[To be done]:
Leaving out every picture, copy the lines of the data exactly, from the first through the line containing "tag(b.build('tie_wire', BLK), 'black".

[Data]:
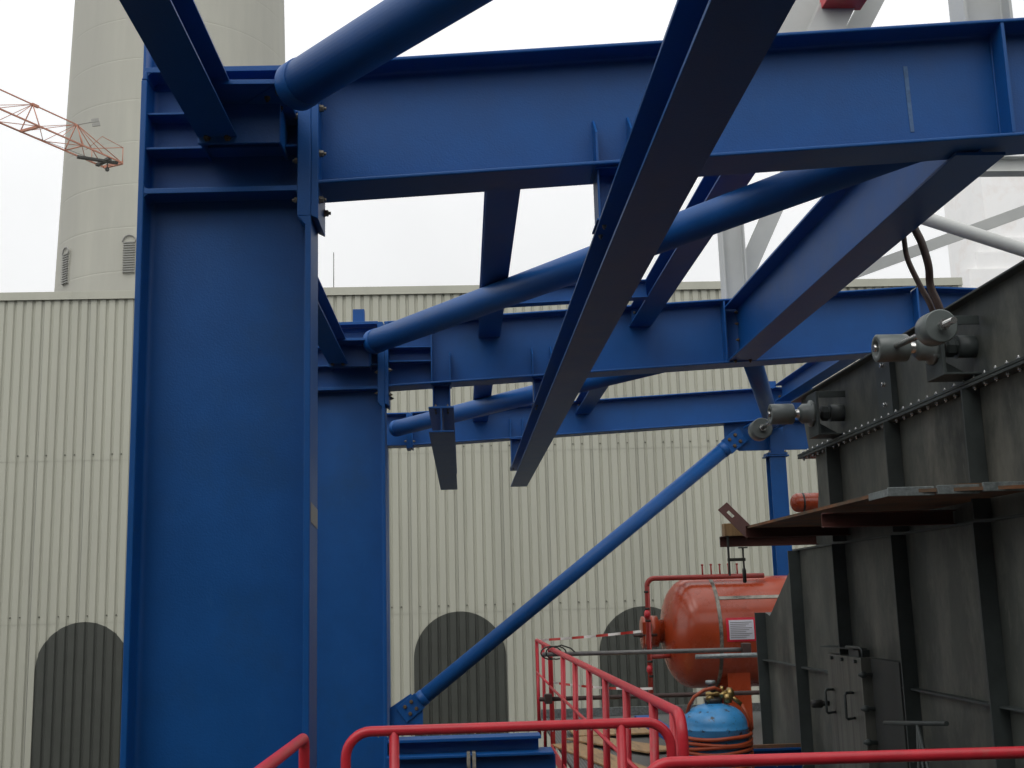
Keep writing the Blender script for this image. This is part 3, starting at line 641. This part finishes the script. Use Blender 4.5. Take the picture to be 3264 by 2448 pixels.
tag(b.build('tie_wire', BLK), 'black wire loops tying the grey scaffold tube to the far railing', 'wire')

# striped barrier tape
def tape(label, p0, p1, n, sag=.03, w_=.045, start=0):
    mb = MB(); p0, p1 = Vector(p0), Vector(p1); N_ = n*4
    P_ = [p0.lerp(p1, k/N_) - Vector((0,0,sag*4*(k/N_)*(1-k/N_))) for k in range(N_+1)]
    for k in range(N_):
        mb.mi = ((k//4) + start) % 2
        a, b = P_[k], P_[k+1]; tw = .006*math.sin(k*.7); tw2 = .006*math.sin((k+1)*.7)
        h = Vector((0,0,w_/2))
        v = [mb.bm.verts.new(q) for q in (a-h+Vector((0,tw,0)), b-h+Vector((0,tw2,0)), b+h-Vector((0,tw2,0)), a+h-Vector((0,tw,0)))]
        mb.face(v)
    return tag(mb.build('barrier_tape', [TAPW, TAPR], normals=False), label, 'barrier tape', 'red and white barrier tapes')
tape('upper red and white striped tape from the railing corner to the vessel nozzle', (1.07, 17.5, -.60), (2.47, 16.2, -.47), 9, sag=.01, w_=.035)
tape('lower red and white striped tape stretched behind the railing bars', (1.10, 16.0, -1.09), (2.33, 14.95, -1.14), 9, start=0, w_=.03)
tape('short white tape end hanging below the vessel nozzle', (2.36, 15.5, -.50), (2.33, 15.5, -.74), 1, sag=0, w_=.03)

# ---------------------------------------------------------------- orange vessel
VY, VZ, VR = 16.2, -.512, .735
v = thing('pressure_vessel', (4.2, VY, ZF), 'large glossy orange-red pressure vessel lying behind the railing', 'tank')
X_L = 2.69
prof = []
for k in range(0, 13):
    a = math.radians(90*k/12); prof.append((VR*math.sin(a)**.80 if k else 0, .40*(1-math.cos(a))))
prof = [(0, 0)] + prof[1:] + [(VR, 3.4)] + [(VR*math.cos(math.radians(90*k/8)), 3.4 + .36*math.sin(math.radians(90*k/8))) for k in range(1, 9)]
mb = MB(); mb.lathe((X_L, VY, VZ), (1,0,0), prof, n=72); shell = mb.build('shell', ORNG, v)
mb = MB()
for xx in (3.32, 5.0): mb.lathe((xx, VY, VZ), (1,0,0), [(VR-.02,0),(VR+.004,.001),(VR+.004,.05),(VR-.02,.051)], n=72)
an = math.radians(38)
c_ = Vector((3.37, VY - (VR+.002)*math.cos(an), VZ + (VR+.002)*math.sin(an))); mb.bar(c_, c_ + Vector((1.9,0,0)), .05, .012, up=(0,-math.cos(an),math.sin(an))); mb.build('weld_band', WELD, v)
# nozzle with flange
nz = MB(); nz.lathe((X_L+.10, VY, VZ+.03), (-1,0,0), [(.155,0),(.155,.16),(.21,.165),(.21,.215),(.215,.22),(.215,.26),(.14,.265),(.13,.20),(.0,.19)], n=36); nozzle = nz.build('manhole_nozzle', ORNG, v)
nz = MB(); nz.lathe((X_L-.24, VY, VZ+.02), (-1,0,0), [(.215,0),(.215,.035),(.20,.04),(.0,.04)], n=36); nz.bar((X_L-.27, VY-.20, VZ-.12), (X_L-.27, VY-.20, VZ+.16), .05, .05); nz.build('manhole_cover', ORNG, v)
nz = MB(); nz.tube((X_L-.42, VY-.21, VZ-.01), (X_L-.10, VY-.21, VZ-.01), .02, n=8); nz.lathe((X_L-.34, VY-.21, VZ-.01), (1,0,0), [(.035,0),(.035,.04)], n=6, smooth=False); nz.build('clamp_bolt', SCAFR, v)
# data sheet on a red-edged plate, lying on the shell curve
a0 = math.radians(16)
def shell_patch(x0, x1, z0, z1, off, m_, name, parent, n=8):
    mb = MB(); rr = VR + off
    for k in range(n):
        za, zb = z0 + (z1-z0)*k/n, z0 + (z1-z0)*(k+1)/n
        ya, yb = VY - math.sqrt(rr*rr - (za-VZ)**2), VY - math.sqrt(rr*rr - (zb-VZ)**2)
        mb.face([mb.bm.verts.new(p) for p in ((x0,ya,za),(x1,ya,za),(x1,yb,zb),(x0,yb,zb))])
    return mb.build(name, m_, parent, normals=False)
pl0 = shell_patch(3.415, 3.80, -.62, -.315, .006, NOTR, 'notice_frame', v)
shell_patch(3.45, 3.775, -.595, -.345, .010, PAPER, 'notice_sheet', v)
for k in range(9):
    z_ = -.375 - k*.024; shell_patch(3.465, 3.74 - .03*((k*7) % 3), z_-.004, z_+.002, .012, LOUV, 'text_line', v, n=1) if k < 0 else None
mb = MB()
for k in range(9):
    z_ = -.375 - k*.024; rr = VR + .012; y_ = VY - math.sqrt(rr*rr - (z_-VZ)**2)
    mb.box(3.465, 3.75 - .04*((k*7) % 3), y_-.001, y_+.001, z_-.003, z_+.003)
mb.build('printed_lines', SCREWM, v)
for xx in (3.44, 5.6):
    mb = MB(); mb.box(xx, xx+.30, VY-.52, VY-.50, ZF, VZ-.30); mb.box(xx, xx+.30, VY-.52, VY+.52, ZF, ZF+.03); mb.box(xx+.14, xx+.16, VY-.50, VY+.50, ZF+.03, VZ-.55); mb.box(xx, xx+.3, VY+.5, VY+.52, ZF, VZ-.3); mb.build('saddle', ORNG, v)
# pipe loop in front
v2 = thing('vessel_pipework', (2.52, 15.9, ZF), 'thin red-brown pipe rising left of the orange vessel and bending over its top', 'pipe')
yy = 15.85; zt = .225
pts = [Vector((2.44, yy, ZF)), Vector((2.46, yy, zt-.1))] + arc((2.56, yy, zt-.1), .1, 180, 90, (1,0,0), (0,0,1), 6) + [Vector((4.05, yy, zt))]
mb = MB(); mb.path(pts, .034, n=16); mb.build('pipe', ORNP, v2)
for zz in (.05, -.17, -.33, -.86, -1.05):
    b = MB(); b.tube((2.452, yy, zz-.014), (2.452, yy, zz+.014), .037, n=16); b.build('black_band', BLK, v2)
for zz in (-.245, -.96):
    b = MB(); b.lathe((2.452-.05, yy-.02, zz), (1,0,0), [(.03,0),(.055,.02),(.055,.05),(.03,.07)], n=14); b.build('coupling', REDR, v2)
b = MB(); b.tube((2.45, yy, -.80), (2.85, yy+.1, -.80), .03, n=14); b.build('branch_pipe', ORNP, v2)
for k in range(5):
    b = MB(); x = 3.22 + k*.118; b.tube((x, yy, zt), (x, yy, zt+.165+.01*(k%2)), .012, n=8); b.lathe((x, yy, zt+.15), (0,0,1), [(.012,0),(.018,.005),(.018,.02),(.0,.024)], n=8); b.build('upright_pin', ORNP, v2)
# small cylinder
v3 = thing('small_tank', (4.2, 13.6, .9), 'small orange-red horizontal cylinder above the rusty bracket, with a black band', 'tank')
sx, sy, sz, sr = 3.845, 13.6, 1.022, .112
mb = MB(); mb.lathe((sx, sy, sz), (1,0,0), [(0,0)] + [(sr*math.sin(math.radians(a)), .09*(1-math.cos(math.radians(a)))) for a in range(15, 91, 15)] + [(sr, .9), (0, .95)], n=36); mb.build('shell', ORNG, v3)
mb = MB(); mb.lathe((sx+.13, sy, sz), (1,0,0), [(sr-.01,0),(sr+.003,.001),(sr+.003,.022),(sr-.01,.023)], n=36); mb.build('black_band', BLK, v3)
mb = MB(); mb.box(4.3, 4.4, sy-.05, sy+.05, ZF, sz-.08); mb.build('stand', ORNP, v3)

# ---------------------------------------------------------------- gas bottle
bx, by, br = 1.385, 6.72, .181
gb = thing('gas_bottle', (bx, by, ZF), 'scuffed light blue gas bottle with brass regulator behind the railing corner', 'gas bottle')
ztp = -.60
mb = MB(); mb.lathe((bx, by, 0), (0,0,1), [(br-.02,ZF),(br-.02,ZF+.04),(br,ZF+.06),(br,-.742),(br+.003,-.738),(br+.003,-.732),(br,-.728),(br-.001,-.705),(br-.006,-.685),(br-.018,-.662),(br-.038,-.642),(br-.065,-.625),(br-.098,-.612),(br-.13,-.604),(.045,-.600)], n=64); mb.build('body', BOTT, gb)
mb = MB(); mb.lathe((bx, by, -.605), (0,0,1), [(.048,0),(.052,.03),(.045,.032),(.02,.034),(.018,.075),(.026,.08),(.026,.10),(.01,.102)], n=20); mb.build('neck_ring', BLK, gb)
mb = MB(); mb.lathe((bx-.01, by, -.500), (0,0,1), [(.012,-.05),(.012,0),(.028,.002),(.03,.012),(.028,.022),(0,.024)], n=10); mb.build('valve_wheel', ZSTRIP, gb)
mb = MB(); mb.tube((bx-.04, by, -.555), (bx+.115, by-.02, -.548), .017, n=12); mb.lathe((bx+.03, by-.01, -.552), (1,0,0), [(.027,0),(.027,.022)], n=6, smooth=False)
mb.lathe((bx+.07, by-.015, -.55), (1,0,-.1), [(.02,0),(.034,.008),(.034,.03),(.02,.04)], n=18); mb.tube((bx+.07, by-.03, -.55), (bx+.078, by-.03, -.60), .022, n=12); mb.lathe((bx-.025, by-.02, -.575), (0,-1,0), [(.022,0),(.022,.02),(0,.021)], n=14)
mb.tube((bx+.09, by-.02, -.56), (bx+.15, by-.03, -.61), .012, n=10); mb.tube((bx+.045, by-.02, -.54), (bx+.05, by-.02, -.51), .012, n=8); mb.build('regulator', BRASS, gb)
hs_ = MB(); pts = [Vector((bx+.15, by-.03, -.61)), Vector((bx+.175, by-.04, -.66)), Vector((bx+.190, by-.05, -.70)), Vector((bx+.20, by-.02, -.745))]
turns = 8.0; N_ = 320
for k in range(N_+1):
    a = 2*math.pi*turns*k/N_ ; f = k/N_
    z_ = -.765 - f*.20 + .006*math.sin(2*a + f*17) * (1 if k > 8 else 0) - .007*math.sin(a) + .006*math.sin(f*31)
    pts.append(Vector((bx + (br+.014+.003*math.sin(3*a))*math.cos(a), by - (br+.014)*math.sin(a), z_)))
hs_.path(pts, .0105, n=8)
hs_.path([Vector((bx-.01+.05, by-.03, -.535)), Vector((bx+.0, by-.05, -.515)), Vector((bx-.06, by-.06, -.525)), Vector((bx-.115, by-.05, -.56)), Vector((bx-.14, by-.03, -.605)), Vector((bx-.148, by+.02, -.66)), Vector((bx-.15, by+.1, -.72))], .0105, n=8)
tag(hs_.build('gas_hose', HOSEM), 'orange rubber hose wound in coils round the blue gas bottle', 'hose')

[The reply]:
Keep writing the Blender script for this image. This is part 3, starting at line 641. This part finishes the script. Use Blender 4.5. Take the picture to be 3264 by 2448 pixels.
tag(b.build('tie_wire', BLK), 'black wire loops tying the grey scaffold tube to the far railing', 'wire')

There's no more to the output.